Divorce Solutions: “The Blame Game”

November 22nd, 2013

When things don’t work, something is wrong.  Something got screwed up, or someone made a
mistake of judgment, or of the heart. Maybe it wasn’t a good idea from the beginning, ill conceived.

When a relationship ends, everyone you know or who knows you, eventually find out. Some are not surprised, but some are just shocked. You were such a great couple, are we next?

So you need to have an explanation. Sometimes it is a different explanation for family, verses
your friends. And when you get to start dating, a whole new explanation may be in play.

You tell people what happened and why it didn’t work. While sometimes both sides take the high
road, and say it just didn’t work out, more often the low road get visited, and sometimes right from the start.

The low road takes you nowhere, but your emotions will not let you change lanes. It is our
nature to see things mostly from our own perspective and in our mind there are things that are just right and wrong.

Most of your friends and family are going to be supportive,“you’re right he was a _____”. So you get reinforcements to help you believe in your version of the truth.

In my law practice, I mostly hear the low road versions of their spouse. He/she is a control
freak, is selfish, is cheap and sometimes just plain crazy. These people can be very pursuasive that the share of the blame is about 10% them and 90% the other. By the time they come to my office they are convinced.

When I was a younger lawyer, I was often relieved to hear these stories because it is a lot better to represent the party in the right.

But after seeing the truth attempted to be determined in a court of law, you realize that truth
is a very illusive commodity.

So when these 90/10 stories get repeated, you begin to do your own discounting of those odds.
How could a person that one marries and commits to be with for a lifetime, turn out to be that bad? People can change, no doubt, but odds are we get a little better over time.

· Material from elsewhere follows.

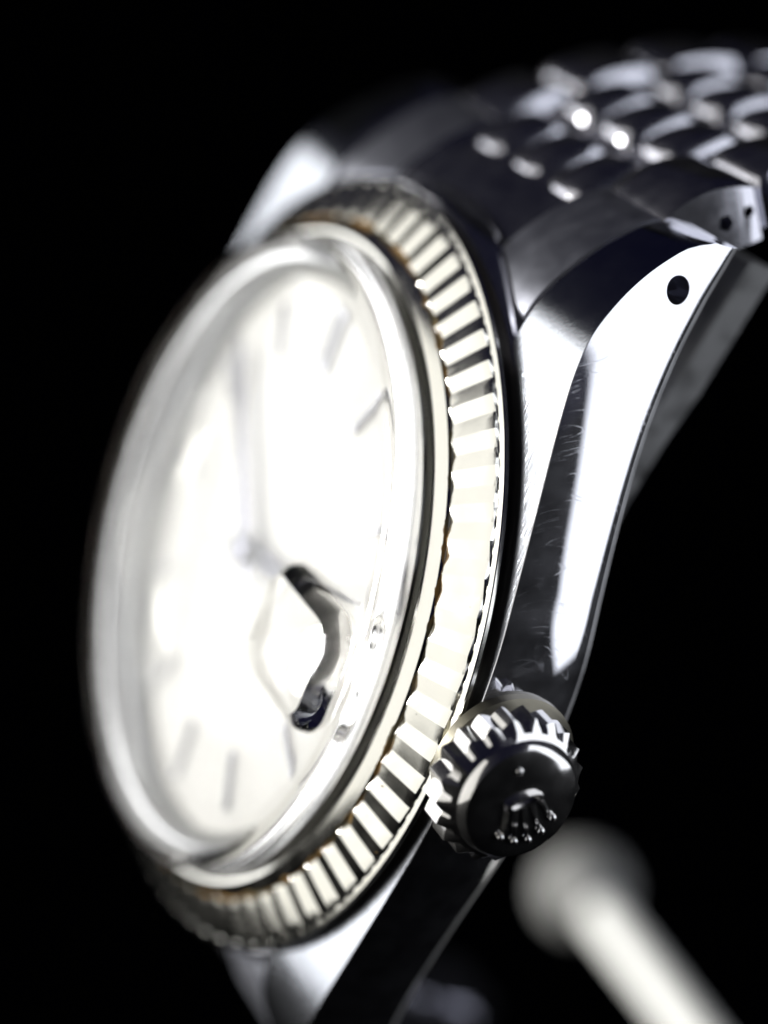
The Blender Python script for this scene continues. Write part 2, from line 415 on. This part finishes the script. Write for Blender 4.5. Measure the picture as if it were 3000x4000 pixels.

But living together for most of a lifetime is not easy, and for some it just doesn’t work. And while splitting up and making a change is difficult, it is at least the reality of our times, as more people are getting divorced in this country now than ever.

Divorce is hard and can be expensive, not just financially but emotionally. The key to getting
through the process is to manage both of these elements, and they are so related. The most expensive divorces are those where the emotions take center stage, supported by the blame game.

The key to divorce is simple, get it over with, and get on with your life. The key to the key, is to leave the blame game tucked away.

It is hard to fully understand the true dynamics of relationship gone bad, and it becomes a bit clearer when you are on the other side of it.  So why bother taking a firm position early on? Give the other person some benefit of a doubt. A doubt you should have about your version of the truth.

Most judges will tell you that they have seen very few 90/10 case, as most are even odds. But you probably have some good points to make about the other person’s faults. You know them better than anyone else.

But accept a truism that you might lack clear insight in your own foibles. While you may not be capable of being one of those high road couples, at least be middle road riders.